DESCRIPTION OF THE TASK | Each line of the material below should be reproduced exactly.

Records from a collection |
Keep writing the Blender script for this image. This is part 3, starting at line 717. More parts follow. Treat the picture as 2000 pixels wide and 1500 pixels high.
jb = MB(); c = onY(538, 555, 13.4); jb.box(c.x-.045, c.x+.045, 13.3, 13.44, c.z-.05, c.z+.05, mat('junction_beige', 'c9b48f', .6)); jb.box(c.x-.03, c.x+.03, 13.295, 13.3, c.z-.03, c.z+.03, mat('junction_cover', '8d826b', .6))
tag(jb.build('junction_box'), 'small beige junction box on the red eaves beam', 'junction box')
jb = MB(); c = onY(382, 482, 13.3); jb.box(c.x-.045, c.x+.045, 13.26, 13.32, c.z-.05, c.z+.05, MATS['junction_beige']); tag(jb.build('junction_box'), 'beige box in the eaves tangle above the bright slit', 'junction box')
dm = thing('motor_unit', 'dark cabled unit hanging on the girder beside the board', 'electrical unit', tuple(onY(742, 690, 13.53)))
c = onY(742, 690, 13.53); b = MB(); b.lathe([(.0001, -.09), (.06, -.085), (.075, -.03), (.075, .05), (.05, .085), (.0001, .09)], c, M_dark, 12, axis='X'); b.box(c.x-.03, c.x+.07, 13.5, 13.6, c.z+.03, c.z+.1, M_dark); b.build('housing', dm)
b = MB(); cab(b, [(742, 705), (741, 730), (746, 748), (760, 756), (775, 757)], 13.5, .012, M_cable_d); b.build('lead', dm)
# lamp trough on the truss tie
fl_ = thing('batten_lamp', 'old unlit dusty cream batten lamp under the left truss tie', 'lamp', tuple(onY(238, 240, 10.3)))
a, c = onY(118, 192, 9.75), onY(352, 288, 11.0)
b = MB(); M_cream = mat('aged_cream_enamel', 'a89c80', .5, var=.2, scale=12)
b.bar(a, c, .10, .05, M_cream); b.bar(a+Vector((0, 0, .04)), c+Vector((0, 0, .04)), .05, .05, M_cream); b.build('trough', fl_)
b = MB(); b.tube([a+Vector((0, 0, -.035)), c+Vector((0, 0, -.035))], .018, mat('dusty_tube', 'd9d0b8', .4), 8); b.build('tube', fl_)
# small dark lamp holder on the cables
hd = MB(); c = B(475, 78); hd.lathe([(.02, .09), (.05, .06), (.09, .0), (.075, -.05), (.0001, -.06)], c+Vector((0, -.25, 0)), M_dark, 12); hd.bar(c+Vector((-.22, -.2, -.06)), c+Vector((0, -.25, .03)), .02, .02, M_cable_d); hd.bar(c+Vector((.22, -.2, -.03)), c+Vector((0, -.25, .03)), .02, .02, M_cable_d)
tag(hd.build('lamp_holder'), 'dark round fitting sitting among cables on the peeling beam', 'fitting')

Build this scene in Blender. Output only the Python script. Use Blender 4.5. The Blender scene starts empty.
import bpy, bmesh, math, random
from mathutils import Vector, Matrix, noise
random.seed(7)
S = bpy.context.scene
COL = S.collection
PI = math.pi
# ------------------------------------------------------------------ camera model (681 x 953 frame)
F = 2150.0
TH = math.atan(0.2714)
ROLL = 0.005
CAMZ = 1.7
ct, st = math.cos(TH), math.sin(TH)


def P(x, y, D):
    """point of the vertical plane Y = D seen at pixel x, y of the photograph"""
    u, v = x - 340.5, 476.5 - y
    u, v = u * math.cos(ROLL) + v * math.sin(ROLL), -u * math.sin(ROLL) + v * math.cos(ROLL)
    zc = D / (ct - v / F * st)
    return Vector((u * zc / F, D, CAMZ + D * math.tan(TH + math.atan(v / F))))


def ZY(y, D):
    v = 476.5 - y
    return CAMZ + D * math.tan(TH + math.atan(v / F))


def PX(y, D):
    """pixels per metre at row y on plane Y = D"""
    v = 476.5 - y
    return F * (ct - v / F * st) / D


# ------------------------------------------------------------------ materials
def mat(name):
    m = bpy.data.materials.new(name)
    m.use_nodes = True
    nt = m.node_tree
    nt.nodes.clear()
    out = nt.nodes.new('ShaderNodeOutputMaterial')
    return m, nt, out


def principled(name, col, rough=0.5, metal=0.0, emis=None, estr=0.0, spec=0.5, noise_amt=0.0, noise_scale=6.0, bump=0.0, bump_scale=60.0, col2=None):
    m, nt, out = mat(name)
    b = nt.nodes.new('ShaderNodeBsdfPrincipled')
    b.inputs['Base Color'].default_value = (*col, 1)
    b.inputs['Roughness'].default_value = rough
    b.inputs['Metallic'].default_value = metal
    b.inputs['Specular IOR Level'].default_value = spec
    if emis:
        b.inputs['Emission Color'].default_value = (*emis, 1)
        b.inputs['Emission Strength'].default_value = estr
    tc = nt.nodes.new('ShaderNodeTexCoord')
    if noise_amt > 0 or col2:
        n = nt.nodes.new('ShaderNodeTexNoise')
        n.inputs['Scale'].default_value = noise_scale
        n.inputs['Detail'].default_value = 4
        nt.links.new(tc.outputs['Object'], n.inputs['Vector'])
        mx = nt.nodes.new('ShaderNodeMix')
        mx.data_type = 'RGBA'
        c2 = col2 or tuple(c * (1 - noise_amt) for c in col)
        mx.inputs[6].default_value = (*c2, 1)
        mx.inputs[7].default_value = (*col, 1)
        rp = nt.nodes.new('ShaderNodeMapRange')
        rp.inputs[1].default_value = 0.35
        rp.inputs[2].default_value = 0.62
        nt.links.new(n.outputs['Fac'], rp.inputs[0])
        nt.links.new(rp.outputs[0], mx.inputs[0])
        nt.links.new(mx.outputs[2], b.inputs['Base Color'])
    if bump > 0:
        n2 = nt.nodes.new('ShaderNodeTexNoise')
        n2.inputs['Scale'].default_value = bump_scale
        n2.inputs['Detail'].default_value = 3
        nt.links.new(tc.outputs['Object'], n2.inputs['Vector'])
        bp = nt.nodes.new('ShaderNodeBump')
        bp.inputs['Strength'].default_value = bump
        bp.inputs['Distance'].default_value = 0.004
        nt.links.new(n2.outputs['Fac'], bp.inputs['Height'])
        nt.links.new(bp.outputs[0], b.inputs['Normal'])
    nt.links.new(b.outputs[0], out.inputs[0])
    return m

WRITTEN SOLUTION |
Keep writing the Blender script for this image. This is part 3, starting at line 717. More parts follow. Treat the picture as 2000 pixels wide and 1500 pixels high.
jb = MB(); c = onY(538, 555, 13.4); jb.box(c.x-.045, c.x+.045, 13.3, 13.44, c.z-.05, c.z+.05, mat('junction_beige', 'c9b48f', .6)); jb.box(c.x-.03, c.x+.03, 13.295, 13.3, c.z-.03, c.z+.03, mat('junction_cover', '8d826b', .6))
tag(jb.build('junction_box'), 'small beige junction box on the red eaves beam', 'junction box')
jb = MB(); c = onY(382, 482, 13.3); jb.box(c.x-.045, c.x+.045, 13.26, 13.32, c.z-.05, c.z+.05, MATS['junction_beige']); tag(jb.build('junction_box'), 'beige box in the eaves tangle above the bright slit', 'junction box')
dm = thing('motor_unit', 'dark cabled unit hanging on the girder beside the board', 'electrical unit', tuple(onY(742, 690, 13.53)))
c = onY(742, 690, 13.53); b = MB(); b.lathe([(.0001, -.09), (.06, -.085), (.075, -.03), (.075, .05), (.05, .085), (.0001, .09)], c, M_dark, 12, axis='X'); b.box(c.x-.03, c.x+.07, 13.5, 13.6, c.z+.03, c.z+.1, M_dark); b.build('housing', dm)
b = MB(); cab(b, [(742, 705), (741, 730), (746, 748), (760, 756), (775, 757)], 13.5, .012, M_cable_d); b.build('lead', dm)
# lamp trough on the truss tie
fl_ = thing('batten_lamp', 'old unlit dusty cream batten lamp under the left truss tie', 'lamp', tuple(onY(238, 240, 10.3)))
a, c = onY(118, 192, 9.75), onY(352, 288, 11.0)
b = MB(); M_cream = mat('aged_cream_enamel', 'a89c80', .5, var=.2, scale=12)
b.bar(a, c, .10, .05, M_cream); b.bar(a+Vector((0, 0, .04)), c+Vector((0, 0, .04)), .05, .05, M_cream); b.build('trough', fl_)
b = MB(); b.tube([a+Vector((0, 0, -.035)), c+Vector((0, 0, -.035))], .018, mat('dusty_tube', 'd9d0b8', .4), 8); b.build('tube', fl_)
# small dark lamp holder on the cables
hd = MB(); c = B(475, 78); hd.lathe([(.02, .09), (.05, .06), (.09, .0), (.075, -.05), (.0001, -.06)], c+Vector((0, -.25, 0)), M_dark, 12); hd.bar(c+Vector((-.22, -.2, -.06)), c+Vector((0, -.25, .03)), .02, .02, M_cable_d); hd.bar(c+Vector((.22, -.2, -.03)), c+Vector((0, -.25, .03)), .02, .02, M_cable_d)
tag(hd.build('lamp_holder'), 'dark round fitting sitting among cables on the peeling beam', 'fitting')

Build this scene in Blender. Output only the Python script. Use Blender 4.5. The Blender scene starts empty.
import bpy, bmesh, math, random
from mathutils import Vector, Matrix, noise
random.seed(7)
S = bpy.context.scene
COL = S.collection
PI = math.pi
# ------------------------------------------------------------------ camera model (681 x 953 frame)
F = 2150.0
TH = math.atan(0.2714)
ROLL = 0.005
CAMZ = 1.7
ct, st = math.cos(TH), math.sin(TH)


def P(x, y, D):
    """point of the vertical plane Y = D seen at pixel x, y of the photograph"""
    u, v = x - 340.5, 476.5 - y
    u, v = u * math.cos(ROLL) + v * math.sin(ROLL), -u * math.sin(ROLL) + v * math.cos(ROLL)
    zc = D / (ct - v / F * st)
    return Vector((u * zc / F, D, CAMZ + D * math.tan(TH + math.atan(v / F))))


def ZY(y, D):
    v = 476.5 - y
    return CAMZ + D * math.tan(TH + math.atan(v / F))


def PX(y, D):
    """pixels per metre at row y on plane Y = D"""
    v = 476.5 - y
    return F * (ct - v / F * st) / D


# ------------------------------------------------------------------ materials
def mat(name):
    m = bpy.data.materials.new(name)
    m.use_nodes = True
    nt = m.node_tree
    nt.nodes.clear()
    out = nt.nodes.new('ShaderNodeOutputMaterial')
    return m, nt, out


def principled(name, col, rough=0.5, metal=0.0, emis=None, estr=0.0, spec=0.5, noise_amt=0.0, noise_scale=6.0, bump=0.0, bump_scale=60.0, col2=None):
    m, nt, out = mat(name)
    b = nt.nodes.new('ShaderNodeBsdfPrincipled')
    b.inputs['Base Color'].default_value = (*col, 1)
    b.inputs['Roughness'].default_value = rough
    b.inputs['Metallic'].default_value = metal
    b.inputs['Specular IOR Level'].default_value = spec
    if emis:
        b.inputs['Emission Color'].default_value = (*emis, 1)
        b.inputs['Emission Strength'].default_value = estr
    tc = nt.nodes.new('ShaderNodeTexCoord')
    if noise_amt > 0 or col2:
        n = nt.nodes.new('ShaderNodeTexNoise')
        n.inputs['Scale'].default_value = noise_scale
        n.inputs['Detail'].default_value = 4
        nt.links.new(tc.outputs['Object'], n.inputs['Vector'])
        mx = nt.nodes.new('ShaderNodeMix')
        mx.data_type = 'RGBA'
        c2 = col2 or tuple(c * (1 - noise_amt) for c in col)
        mx.inputs[6].default_value = (*c2, 1)
        mx.inputs[7].default_value = (*col, 1)
        rp = nt.nodes.new('ShaderNodeMapRange')
        rp.inputs[1].default_value = 0.35
        rp.inputs[2].default_value = 0.62
        nt.links.new(n.outputs['Fac'], rp.inputs[0])
        nt.links.new(rp.outputs[0], mx.inputs[0])
        nt.links.new(mx.outputs[2], b.inputs['Base Color'])
    if bump > 0:
        n2 = nt.nodes.new('ShaderNodeTexNoise')
        n2.inputs['Scale'].default_value = bump_scale
        n2.inputs['Detail'].default_value = 3
        nt.links.new(tc.outputs['Object'], n2.inputs['Vector'])
        bp = nt.nodes.new('ShaderNodeBump')
        bp.inputs['Strength'].default_value = bump
        bp.inputs['Distance'].default_value = 0.004
        nt.links.new(n2.outputs['Fac'], bp.inputs['Height'])
        nt.links.new(bp.outputs[0], b.inputs['Normal'])
    nt.links.new(b.outputs[0], out.inputs[0])
    return m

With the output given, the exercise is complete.